If You Haven’t Heard, It’s About Creativity
Here’s a fact you may sense, but still be surprised to learn: across sectors, across organizational levels, and over more than a decade, leaders have overwhelmingly agreed that one thing is vital to their future success – creativity. Yup, creativity.
The fact derives from leadership surveys, conducted annually by professional services firms (e.g. PwC, E&Y, and others). While these studies ask many questions, they consistently ask some form of these two:
- What’s the environment like in which you must lead and your organization must compete?
- Given that environment, what is the key skill or strategic imperative needed to to be successful?
In answer to the question about their operating environment, leaders have consistently declared it “unpredictable” – for a dozen years now. Rather than a passing phase, their response pattern speaks of a new environmental condition. Leaders are finding this constantly changing environment not just tough or in flux, but so shape shifting that in a November 2017 PwC study of 1,379 CEOs, a whopping 82% concluded that the source and nature of their economic growth was uncertain or unpredictable. 82%. It’s a stunning, even unnerving admission.
So what then do leaders say it’ll take to contend with and compete in that environment? Creativity.

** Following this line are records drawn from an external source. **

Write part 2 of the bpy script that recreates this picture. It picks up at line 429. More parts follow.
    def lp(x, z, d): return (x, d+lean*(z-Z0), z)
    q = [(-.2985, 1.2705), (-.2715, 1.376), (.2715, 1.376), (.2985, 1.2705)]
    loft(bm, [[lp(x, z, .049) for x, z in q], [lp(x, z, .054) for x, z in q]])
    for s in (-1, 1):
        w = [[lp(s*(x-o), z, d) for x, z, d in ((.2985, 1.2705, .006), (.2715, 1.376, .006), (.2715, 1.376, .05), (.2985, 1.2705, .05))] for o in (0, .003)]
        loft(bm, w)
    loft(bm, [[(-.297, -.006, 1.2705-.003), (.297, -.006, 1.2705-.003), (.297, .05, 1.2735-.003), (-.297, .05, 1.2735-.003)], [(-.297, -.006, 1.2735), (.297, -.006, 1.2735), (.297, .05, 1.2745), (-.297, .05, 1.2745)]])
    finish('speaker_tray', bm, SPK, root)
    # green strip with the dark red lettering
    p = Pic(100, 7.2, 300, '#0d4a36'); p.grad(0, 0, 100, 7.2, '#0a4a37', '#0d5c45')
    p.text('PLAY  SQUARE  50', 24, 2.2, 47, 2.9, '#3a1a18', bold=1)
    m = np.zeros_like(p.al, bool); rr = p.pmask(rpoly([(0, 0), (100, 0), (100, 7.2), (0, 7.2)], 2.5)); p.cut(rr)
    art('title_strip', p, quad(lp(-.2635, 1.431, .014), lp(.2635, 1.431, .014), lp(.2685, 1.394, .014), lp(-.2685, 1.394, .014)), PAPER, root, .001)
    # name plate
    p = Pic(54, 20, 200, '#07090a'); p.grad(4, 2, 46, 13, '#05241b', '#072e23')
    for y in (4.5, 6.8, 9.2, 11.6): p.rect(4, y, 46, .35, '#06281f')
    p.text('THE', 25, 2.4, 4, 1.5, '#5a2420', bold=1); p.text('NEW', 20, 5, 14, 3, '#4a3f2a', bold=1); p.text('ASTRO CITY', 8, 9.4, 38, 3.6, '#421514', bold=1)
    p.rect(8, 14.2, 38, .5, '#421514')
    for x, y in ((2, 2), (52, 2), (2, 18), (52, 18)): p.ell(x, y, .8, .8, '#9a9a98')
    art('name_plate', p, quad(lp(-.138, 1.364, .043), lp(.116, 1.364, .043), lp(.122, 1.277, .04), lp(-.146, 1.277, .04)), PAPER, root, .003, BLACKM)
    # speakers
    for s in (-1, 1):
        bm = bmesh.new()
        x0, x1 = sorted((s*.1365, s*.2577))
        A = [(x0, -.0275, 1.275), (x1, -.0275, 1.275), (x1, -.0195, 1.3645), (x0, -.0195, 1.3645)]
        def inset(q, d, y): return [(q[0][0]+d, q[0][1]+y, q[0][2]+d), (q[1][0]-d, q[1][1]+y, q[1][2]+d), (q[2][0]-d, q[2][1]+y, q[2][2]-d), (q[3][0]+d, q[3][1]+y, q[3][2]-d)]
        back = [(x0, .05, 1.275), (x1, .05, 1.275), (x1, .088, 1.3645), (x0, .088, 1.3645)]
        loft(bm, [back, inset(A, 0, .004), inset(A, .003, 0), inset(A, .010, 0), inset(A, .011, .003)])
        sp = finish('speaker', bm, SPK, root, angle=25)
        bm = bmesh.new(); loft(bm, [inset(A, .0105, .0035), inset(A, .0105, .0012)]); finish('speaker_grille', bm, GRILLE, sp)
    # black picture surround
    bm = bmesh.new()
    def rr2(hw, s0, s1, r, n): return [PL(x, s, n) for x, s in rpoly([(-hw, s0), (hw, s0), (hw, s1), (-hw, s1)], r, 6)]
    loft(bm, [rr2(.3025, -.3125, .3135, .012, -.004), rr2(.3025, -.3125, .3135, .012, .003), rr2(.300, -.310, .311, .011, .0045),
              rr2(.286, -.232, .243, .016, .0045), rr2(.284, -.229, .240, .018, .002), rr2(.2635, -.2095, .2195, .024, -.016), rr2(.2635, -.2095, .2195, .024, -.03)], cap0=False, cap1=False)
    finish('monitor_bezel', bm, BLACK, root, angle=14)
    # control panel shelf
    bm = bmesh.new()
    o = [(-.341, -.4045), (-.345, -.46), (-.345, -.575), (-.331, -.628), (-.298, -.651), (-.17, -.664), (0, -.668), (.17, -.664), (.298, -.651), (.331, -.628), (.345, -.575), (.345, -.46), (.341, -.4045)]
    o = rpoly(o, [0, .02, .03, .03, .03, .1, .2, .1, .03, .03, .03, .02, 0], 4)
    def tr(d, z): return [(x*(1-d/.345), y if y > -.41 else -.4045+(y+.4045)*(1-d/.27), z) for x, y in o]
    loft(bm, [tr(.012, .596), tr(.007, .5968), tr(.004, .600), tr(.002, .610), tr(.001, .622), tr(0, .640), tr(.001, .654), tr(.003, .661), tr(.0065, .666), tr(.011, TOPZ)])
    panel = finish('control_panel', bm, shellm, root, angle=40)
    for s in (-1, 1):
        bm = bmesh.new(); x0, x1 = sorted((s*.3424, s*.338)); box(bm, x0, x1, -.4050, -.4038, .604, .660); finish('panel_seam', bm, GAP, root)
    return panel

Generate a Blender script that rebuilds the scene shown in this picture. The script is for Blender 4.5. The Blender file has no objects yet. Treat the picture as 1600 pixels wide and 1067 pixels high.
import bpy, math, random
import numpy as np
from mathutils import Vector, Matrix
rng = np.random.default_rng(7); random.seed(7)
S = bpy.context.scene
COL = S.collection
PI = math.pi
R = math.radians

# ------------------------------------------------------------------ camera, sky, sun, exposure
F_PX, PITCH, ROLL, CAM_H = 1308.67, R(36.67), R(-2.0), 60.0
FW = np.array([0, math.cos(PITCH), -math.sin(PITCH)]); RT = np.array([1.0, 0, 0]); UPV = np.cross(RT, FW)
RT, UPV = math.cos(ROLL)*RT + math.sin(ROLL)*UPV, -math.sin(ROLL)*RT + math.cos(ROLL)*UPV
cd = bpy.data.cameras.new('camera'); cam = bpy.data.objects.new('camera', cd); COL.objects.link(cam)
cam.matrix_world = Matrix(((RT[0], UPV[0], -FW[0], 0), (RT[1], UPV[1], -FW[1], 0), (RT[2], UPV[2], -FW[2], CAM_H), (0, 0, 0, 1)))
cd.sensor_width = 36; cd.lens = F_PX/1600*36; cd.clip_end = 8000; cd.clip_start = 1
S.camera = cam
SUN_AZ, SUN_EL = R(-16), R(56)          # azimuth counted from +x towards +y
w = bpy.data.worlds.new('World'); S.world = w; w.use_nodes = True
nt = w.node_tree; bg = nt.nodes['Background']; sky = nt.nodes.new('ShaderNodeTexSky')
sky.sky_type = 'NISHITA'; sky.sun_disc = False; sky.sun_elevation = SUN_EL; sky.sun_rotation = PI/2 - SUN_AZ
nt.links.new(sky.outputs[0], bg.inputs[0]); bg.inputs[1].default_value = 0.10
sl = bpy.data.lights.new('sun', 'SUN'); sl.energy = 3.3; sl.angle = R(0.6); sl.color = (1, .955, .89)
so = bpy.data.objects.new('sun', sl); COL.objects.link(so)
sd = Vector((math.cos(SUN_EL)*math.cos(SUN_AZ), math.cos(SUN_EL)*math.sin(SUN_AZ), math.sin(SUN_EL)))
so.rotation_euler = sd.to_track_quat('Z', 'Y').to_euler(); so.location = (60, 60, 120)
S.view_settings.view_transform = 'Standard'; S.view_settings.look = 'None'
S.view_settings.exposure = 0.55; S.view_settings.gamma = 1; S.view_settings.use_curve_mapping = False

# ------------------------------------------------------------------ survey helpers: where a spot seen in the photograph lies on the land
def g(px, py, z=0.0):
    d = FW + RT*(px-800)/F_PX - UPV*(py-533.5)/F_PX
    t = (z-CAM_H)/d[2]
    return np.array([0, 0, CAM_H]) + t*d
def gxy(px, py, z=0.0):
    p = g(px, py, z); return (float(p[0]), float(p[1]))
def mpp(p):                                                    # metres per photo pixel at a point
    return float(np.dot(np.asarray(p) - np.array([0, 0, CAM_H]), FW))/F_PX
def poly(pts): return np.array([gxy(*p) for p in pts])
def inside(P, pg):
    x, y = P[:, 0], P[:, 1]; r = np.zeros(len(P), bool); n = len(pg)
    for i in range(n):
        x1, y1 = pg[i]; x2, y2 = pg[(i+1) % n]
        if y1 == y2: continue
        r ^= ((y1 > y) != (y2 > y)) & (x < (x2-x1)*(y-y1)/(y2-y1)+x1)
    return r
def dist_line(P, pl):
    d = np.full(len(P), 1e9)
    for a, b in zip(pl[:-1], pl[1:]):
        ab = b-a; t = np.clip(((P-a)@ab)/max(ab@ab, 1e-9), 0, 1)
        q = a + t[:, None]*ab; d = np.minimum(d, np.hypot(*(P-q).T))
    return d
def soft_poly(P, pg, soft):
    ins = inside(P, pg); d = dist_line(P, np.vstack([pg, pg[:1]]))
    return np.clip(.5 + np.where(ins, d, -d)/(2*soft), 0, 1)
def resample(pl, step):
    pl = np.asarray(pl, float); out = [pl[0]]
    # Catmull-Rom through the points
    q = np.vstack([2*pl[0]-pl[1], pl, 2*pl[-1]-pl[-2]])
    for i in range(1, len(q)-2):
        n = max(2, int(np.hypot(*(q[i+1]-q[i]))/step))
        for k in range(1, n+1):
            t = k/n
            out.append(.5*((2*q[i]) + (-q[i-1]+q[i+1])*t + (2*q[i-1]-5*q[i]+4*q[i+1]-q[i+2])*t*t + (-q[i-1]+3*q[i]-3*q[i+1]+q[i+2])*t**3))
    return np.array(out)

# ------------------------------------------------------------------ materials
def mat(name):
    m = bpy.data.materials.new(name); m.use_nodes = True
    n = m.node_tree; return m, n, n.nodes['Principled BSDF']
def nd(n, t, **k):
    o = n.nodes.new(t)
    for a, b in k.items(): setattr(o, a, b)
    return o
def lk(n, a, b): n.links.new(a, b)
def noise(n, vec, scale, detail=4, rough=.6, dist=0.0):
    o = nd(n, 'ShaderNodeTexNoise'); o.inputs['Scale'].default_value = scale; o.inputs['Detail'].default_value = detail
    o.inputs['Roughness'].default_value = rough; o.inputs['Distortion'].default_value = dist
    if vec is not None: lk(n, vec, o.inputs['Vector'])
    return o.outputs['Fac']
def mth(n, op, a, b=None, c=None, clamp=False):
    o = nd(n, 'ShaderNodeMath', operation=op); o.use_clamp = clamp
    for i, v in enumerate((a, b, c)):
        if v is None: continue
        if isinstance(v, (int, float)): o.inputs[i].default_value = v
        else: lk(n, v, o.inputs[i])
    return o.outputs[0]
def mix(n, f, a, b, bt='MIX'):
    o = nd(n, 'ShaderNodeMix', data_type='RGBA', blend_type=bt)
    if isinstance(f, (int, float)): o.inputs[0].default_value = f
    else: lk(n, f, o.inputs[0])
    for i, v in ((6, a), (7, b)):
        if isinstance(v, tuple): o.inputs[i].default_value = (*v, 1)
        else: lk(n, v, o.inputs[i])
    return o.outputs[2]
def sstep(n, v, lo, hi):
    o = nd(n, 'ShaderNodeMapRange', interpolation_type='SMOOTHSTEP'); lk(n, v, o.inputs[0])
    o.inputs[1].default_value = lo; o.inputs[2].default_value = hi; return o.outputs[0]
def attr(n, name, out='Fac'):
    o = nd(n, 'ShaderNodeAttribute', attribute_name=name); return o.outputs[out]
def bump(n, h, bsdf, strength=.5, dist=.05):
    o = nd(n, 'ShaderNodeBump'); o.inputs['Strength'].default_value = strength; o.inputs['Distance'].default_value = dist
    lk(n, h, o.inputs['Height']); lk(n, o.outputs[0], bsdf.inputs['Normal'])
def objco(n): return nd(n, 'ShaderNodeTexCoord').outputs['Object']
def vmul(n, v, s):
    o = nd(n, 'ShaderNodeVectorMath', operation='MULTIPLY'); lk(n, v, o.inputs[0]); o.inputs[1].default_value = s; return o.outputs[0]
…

But What Is Creativity All About?
What exactly do leaders mean when they say creativity is what they need? To be honest, even they seem a little unclear. Over the past decade as leaders have steadily pointed to creativity, they’ve also steadily listed skills like adaptability, problem solving, and emotional intelligence as well. Sometimes they even use these terms interchangeably. Often it seems as if they are searching for clarity, even as they seem confident in what they need.
The water gets murkier still when you take a look at what leaders are actually doing to get what they need. In most cases, they are doing very little. Those few that are trying to actively address their need for creativity have done so by attempting to hire more creative people into their organizations. That infrequent and isolated act has yielded little tangible change. Part of the reason it hasn’t worked is the difficulty organizations face in attempting to discern creative types. Even when they think they’ve come up with ways to do so, those so-called creatives quickly die on the vine upon joining the organization. Why? – Because nothing else in these organizations typically changes to enable creativity to take root and become a serious and reliable organizational asset.
Attempting to make an organization more creative simply through hiring is a failed strategy. It’s also but one example. Far too often and too quickly we default to a hope-filled but destined to fail formula or quick fix, ignoring the fact that creativity is far more about environment, habit, and culture then it is about single individuals, single ideas, or one time attempts to think outside the box. So what should leaders do instead?
Having Impact Is About Getting Back To Basics
There are perhaps as many opinions about creativity as there are leaders declaring it critical. But there are 3 key features of creativity upon which all experts agree:
- It’s about bringing “new” into being.
- It is achievable by anyone.
- And it is possible in every domain.
What’s remarkable is that even though there’s general agreement on these fundamental truths, they are the very things we quickly leave behind in our pursuit of things creative, when we ought to be doing the exact opposite – instead using them as our cues and guides.
As you go forward into to the headwinds of this rapidly changing world, try simply keeping these things in mind and better, in use.
- New. Because creativity involves bringing something new into being, it affords an easy test as to how much creativity really exists in your thinking and organization. Take a look around at your ideas and activities. Are they dominantly tweaks on the old? It’s not that simple modifications are bad, but when allowed to govern, they tend to spawn same-old, same-old thinking, ideas, and results. Find ways to more often come to your edges and peer beyond the obvious.
- Anyone. If you’re like most people in most organizations, you tend to look to specific individuals, groups, or even yourself as the leader to be the font of creativity and innovation, even if you don’t mean to. Stop. Creativity is an innate trait in us all, even if an unpracticed skill in most. More, no single individual, no matter how practiced in thinking creatively, can be the bottomless wellspring of fresh thinking. Indeed the greatest breakthrough ideas are a byproduct of many minds generating many ideas, and in cultures that encourage this kind of cross-pollination as a matter of course and not just in a moment of crisis. If you’re not extending the license for pursuing creative thinking to everyone on your team, you’re squandering your greatest renewable asset, and lowering your odds of success.
- Everywhere. The same goes for “where” as it does for “who” – if your mindset is that creative thinking and ideas are bound by department or position, you’re unlikely to build a truly creative culture or organization. Try thinking less about where creativity is coming from, and more about where it’s not. That’s where you need to cultivate the ground and plant the seeds of change.